Now look at the reaction of the apostles and believers right back at the beginning of the passage. Peter’s actions has sent them on this journey of cognitive dissonance. They could not understand why he had gone into the house of unclean gentiles. So outraged were they that they questioned Peter, Peter the one to whom Jesus had said, ‘I give you the keys to heaven.’

The whole reason for Peter recounting the story as we have it here is for him to take them on the journey that he has travelled, to go through that place of dis-ease within the spirit into a place of accepting a new truth, a radical truth, a vital truth, that the Gospel is for everyone. Can you imagine how it could all have turned out differently if it hadn’t been for Peter’s courage?

We sometimes belittle Peter for being a bit of a hothead, prone to speaking his mind before engaging his brain. But here it is his courage that makes a huge difference. He was challenged about what he believed and he went with the challenge, and because of that a new and deeper truth released the Gospel into the wider world where eventually it would reach our distant shores.
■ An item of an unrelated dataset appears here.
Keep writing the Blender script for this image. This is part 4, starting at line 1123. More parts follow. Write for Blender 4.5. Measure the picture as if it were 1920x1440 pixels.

So now let’s turn the spotlight on ourselves. What are the kinds of things that we are ill at ease about? What are the issues in our faith that we are challenged about? How do we respond? When something challenges what you believe, what do you do with it? Do you try and ignore it and hope it goes away, or instead do you go with it, taking your courage in both hands and start to investigate?

At the heart of this is a very deep question. Are we willing to admit to ourselves that we might be mistaken? And are we willing to do something about it? So let me offer this to you. Part of my job, and it should be a big part, is to listen to you and to help you work your way through such things. If you want to talk about matters that trouble you, you need only ask.

You see it may be the Holy Spirit who is prompting you. Amen.